Federal Income Taxes

    If the forgiven amount of the debt is more than $600, the IRS requires the creditor to send you an IRS Cancellation of Debt Form 1099-C. If the amount is less than $600, the IRS does not require the creditor to send you a Cancellation of Debt Form, but still requires you to claim the forgiven amount as other income on your federal Form 1040. Including the forgiven debt as income on your federal taxes increases your total taxable income.

IRS Debt Forgiveness Exceptions

    The IRS allows you to exclude certain types of forgiven debt on your federal tax returns.
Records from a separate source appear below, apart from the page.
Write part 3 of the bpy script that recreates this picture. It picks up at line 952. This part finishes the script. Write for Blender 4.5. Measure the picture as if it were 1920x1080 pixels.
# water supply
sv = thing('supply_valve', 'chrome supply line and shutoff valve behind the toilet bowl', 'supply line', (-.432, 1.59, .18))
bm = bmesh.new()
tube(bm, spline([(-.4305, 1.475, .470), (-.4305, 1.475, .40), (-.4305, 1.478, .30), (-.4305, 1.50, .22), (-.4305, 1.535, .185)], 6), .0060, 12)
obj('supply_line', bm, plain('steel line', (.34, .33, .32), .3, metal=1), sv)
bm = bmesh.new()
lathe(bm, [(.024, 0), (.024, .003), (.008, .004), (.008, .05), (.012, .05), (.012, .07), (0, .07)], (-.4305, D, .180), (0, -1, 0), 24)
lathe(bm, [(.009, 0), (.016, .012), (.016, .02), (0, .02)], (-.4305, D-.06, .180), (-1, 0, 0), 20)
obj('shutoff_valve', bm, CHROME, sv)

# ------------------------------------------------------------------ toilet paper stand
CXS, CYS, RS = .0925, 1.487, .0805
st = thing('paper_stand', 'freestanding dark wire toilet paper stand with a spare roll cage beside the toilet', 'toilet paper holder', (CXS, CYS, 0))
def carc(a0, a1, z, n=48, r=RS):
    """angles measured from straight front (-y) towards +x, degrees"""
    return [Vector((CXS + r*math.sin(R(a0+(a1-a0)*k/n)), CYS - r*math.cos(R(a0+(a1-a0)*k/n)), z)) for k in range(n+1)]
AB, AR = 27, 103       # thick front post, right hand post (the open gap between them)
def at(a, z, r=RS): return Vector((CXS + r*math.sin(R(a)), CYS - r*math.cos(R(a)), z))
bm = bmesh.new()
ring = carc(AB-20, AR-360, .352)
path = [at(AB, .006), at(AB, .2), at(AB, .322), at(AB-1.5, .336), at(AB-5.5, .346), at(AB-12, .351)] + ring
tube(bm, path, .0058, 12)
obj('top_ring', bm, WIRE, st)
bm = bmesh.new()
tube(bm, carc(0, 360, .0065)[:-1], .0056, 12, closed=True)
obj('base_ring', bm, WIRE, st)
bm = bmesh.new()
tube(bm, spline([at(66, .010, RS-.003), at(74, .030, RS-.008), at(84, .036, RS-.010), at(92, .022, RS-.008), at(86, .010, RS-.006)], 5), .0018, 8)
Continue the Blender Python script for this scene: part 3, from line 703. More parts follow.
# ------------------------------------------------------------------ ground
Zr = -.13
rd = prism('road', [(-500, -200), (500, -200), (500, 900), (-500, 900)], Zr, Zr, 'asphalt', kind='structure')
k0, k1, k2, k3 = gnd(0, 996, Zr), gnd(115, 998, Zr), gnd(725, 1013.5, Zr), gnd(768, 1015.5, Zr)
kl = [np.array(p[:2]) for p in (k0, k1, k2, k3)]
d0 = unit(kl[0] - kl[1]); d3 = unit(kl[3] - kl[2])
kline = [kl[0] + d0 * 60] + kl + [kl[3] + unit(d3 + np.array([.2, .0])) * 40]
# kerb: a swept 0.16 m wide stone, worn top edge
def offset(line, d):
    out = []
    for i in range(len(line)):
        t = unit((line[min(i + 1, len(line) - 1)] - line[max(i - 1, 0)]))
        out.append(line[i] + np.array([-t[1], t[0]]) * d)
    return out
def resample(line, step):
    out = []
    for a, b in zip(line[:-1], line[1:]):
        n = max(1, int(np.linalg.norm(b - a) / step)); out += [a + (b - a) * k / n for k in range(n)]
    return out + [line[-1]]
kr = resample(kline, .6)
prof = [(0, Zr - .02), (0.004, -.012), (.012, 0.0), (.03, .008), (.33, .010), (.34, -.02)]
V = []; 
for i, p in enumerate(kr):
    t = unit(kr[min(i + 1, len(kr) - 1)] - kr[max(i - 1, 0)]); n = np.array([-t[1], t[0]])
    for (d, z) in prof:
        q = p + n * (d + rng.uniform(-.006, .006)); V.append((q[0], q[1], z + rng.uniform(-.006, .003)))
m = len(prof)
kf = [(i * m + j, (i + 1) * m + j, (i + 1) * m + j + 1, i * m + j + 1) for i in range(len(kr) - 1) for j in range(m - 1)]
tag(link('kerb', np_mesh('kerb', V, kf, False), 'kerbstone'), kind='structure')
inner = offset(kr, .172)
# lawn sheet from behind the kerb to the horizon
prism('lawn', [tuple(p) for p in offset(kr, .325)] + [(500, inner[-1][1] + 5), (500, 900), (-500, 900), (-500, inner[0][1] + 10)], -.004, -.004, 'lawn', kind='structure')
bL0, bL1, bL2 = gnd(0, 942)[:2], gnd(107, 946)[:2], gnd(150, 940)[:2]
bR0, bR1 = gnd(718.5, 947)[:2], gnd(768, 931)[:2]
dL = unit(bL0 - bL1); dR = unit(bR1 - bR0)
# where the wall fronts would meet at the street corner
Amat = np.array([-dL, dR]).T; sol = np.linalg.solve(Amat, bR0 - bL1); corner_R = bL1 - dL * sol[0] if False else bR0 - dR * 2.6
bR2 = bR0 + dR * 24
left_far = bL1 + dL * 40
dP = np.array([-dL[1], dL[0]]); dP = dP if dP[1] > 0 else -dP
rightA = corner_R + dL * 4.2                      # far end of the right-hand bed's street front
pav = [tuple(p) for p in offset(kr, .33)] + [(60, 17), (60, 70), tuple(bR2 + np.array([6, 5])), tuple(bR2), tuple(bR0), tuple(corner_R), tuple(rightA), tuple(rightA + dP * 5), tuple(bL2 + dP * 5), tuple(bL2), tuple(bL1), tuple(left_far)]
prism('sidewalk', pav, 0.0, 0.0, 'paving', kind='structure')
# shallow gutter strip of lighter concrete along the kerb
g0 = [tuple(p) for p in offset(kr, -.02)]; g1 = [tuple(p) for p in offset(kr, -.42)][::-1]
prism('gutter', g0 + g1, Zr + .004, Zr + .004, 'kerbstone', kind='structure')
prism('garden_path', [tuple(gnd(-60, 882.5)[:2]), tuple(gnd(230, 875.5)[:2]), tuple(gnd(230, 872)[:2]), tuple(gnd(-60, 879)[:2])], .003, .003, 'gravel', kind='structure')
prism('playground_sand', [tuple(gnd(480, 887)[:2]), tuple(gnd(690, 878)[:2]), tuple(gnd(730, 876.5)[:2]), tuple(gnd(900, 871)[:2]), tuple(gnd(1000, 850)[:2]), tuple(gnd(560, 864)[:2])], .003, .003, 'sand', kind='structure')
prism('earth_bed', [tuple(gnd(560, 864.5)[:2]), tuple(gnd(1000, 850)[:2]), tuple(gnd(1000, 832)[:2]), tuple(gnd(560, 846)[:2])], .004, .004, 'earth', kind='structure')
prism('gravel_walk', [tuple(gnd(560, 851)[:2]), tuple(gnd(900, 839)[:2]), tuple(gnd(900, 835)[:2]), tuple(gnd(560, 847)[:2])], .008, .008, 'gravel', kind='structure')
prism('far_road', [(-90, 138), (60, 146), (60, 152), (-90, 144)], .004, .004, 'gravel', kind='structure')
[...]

This means that you do not have to claim the excludable forgiven amounts as income on your federal Form 1040. Examples of excludable debt include qualified farm, business real estate and primary residence debt. You can also exclude from your income any debts cancelled in bankruptcy. To determine whether your debts are excludable, contact a tax adviser to discuss your specific type of debt.

Mortgage Debt Forgiveness

    The Mortgage Debt Relief Act of 2007 allows you to exclude your forgiven mortgage debt after a foreclosure. As of May 2011, this act is set to expire in 2012. Before this act, if your lender foreclosed on your home and sold it for less than what you owe on the mortgage, you would have to claim the difference between the foreclosure sale price and your remaining mortgage balance as income on your federal tax returns. If your lender forgives your mortgage debt, you must file a Reduction of Tax Attributes Due to Discharge of Indebtedness (and Section 1082 Basis Adjustment) Form 982.

Mortgage Debt Forgiveness Qualifications

    To qualify for mortgage debt forgiveness under the Mortgage Debt Relief Act of 2007, the home must have been your qualified primary residence. A qualified primary residence is a home in which you lived for at least two of the five years prior to the foreclosure. The maximum amount of forgivable mortgage debt is $1 million if you file your federal taxes as single or married filing separately, and it is $2 million if you file your federal taxes as married filing jointly.